Functus Officio and Appealing to the Federal Court of Appeal

On June 10, 2010, the Federal Court of Appeal (“FCA“) issued its decision in Canada (Citizenship and Immigration) v. Arif, 2010 FCA 157.  The majority and concurring opinions discussed two procedural rules that will interest immigration practitioners  The first issue was when a Federal Court determination regarding a Citizenship Judge’s decision can be appealed. The second was the relationship between section 399(2) of the Federal Court Rules and the principle of functus officio.

When can a Federal Court Order Regarding a Citizenship Judge’s Opinion be Appealed to the Federal Court of Appeal?

Section 14 of the Citizenship Act regulates appeals from Citizenship judges. Subsections 5 and 6 provide that:

Appeal

(5) The Minister or the applicant may appeal to the Court from the decision of the citizenship judge under subsection (2) by filing a notice of appeal in the Registry of the Court within sixty days after the day on which

(a) the citizenship judge approved the application under subsection (2); or

(b) notice was mailed or otherwise given under subsection (3) with respect to the application.

Decision final

(6) A decision of the Court pursuant to an appeal made under subsection (5) is, subject to section 20, final and, notwithstanding any other Act of Parliament, no appeal lies therefrom.

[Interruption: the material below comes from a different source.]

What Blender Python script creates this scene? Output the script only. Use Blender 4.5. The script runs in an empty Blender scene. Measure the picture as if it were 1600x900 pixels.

Subsection six clearly states that the FCA is precluded from hearing appeals from Federal Court decisions pursuant to an appeal of a citizenship judge’s determination. But, does the FCA have jurisdiction to hear appeals from decisions of the Federal Court reconsidering, or refusing to reconsider, its decisions?

In answering this question, the Court applied the test that it articulated in Canada (Minister of Citizenship and Immigration) v. Saji, 2010 FCA 100.  There, the Court ruled that:

…, an appeal from the Federal Court to this Court is only precluded by subsection (6) as a decision made “pursuant to an appeal under subsection (5)” if the decision in question relates to the ultimate question, namely, whether the [C]itizenship [J]udge erred in approving or not approving a citizenship application, or in determining a question related to it.

Applying this test, the Federal Court of Appeal found that a decision not to reconsider the decision of a Citizenship Judge is a question that determines the ultimate question, and hence is not appealable.  Accordingly, the FCA found that it was without jurisdiction to hear the appeal.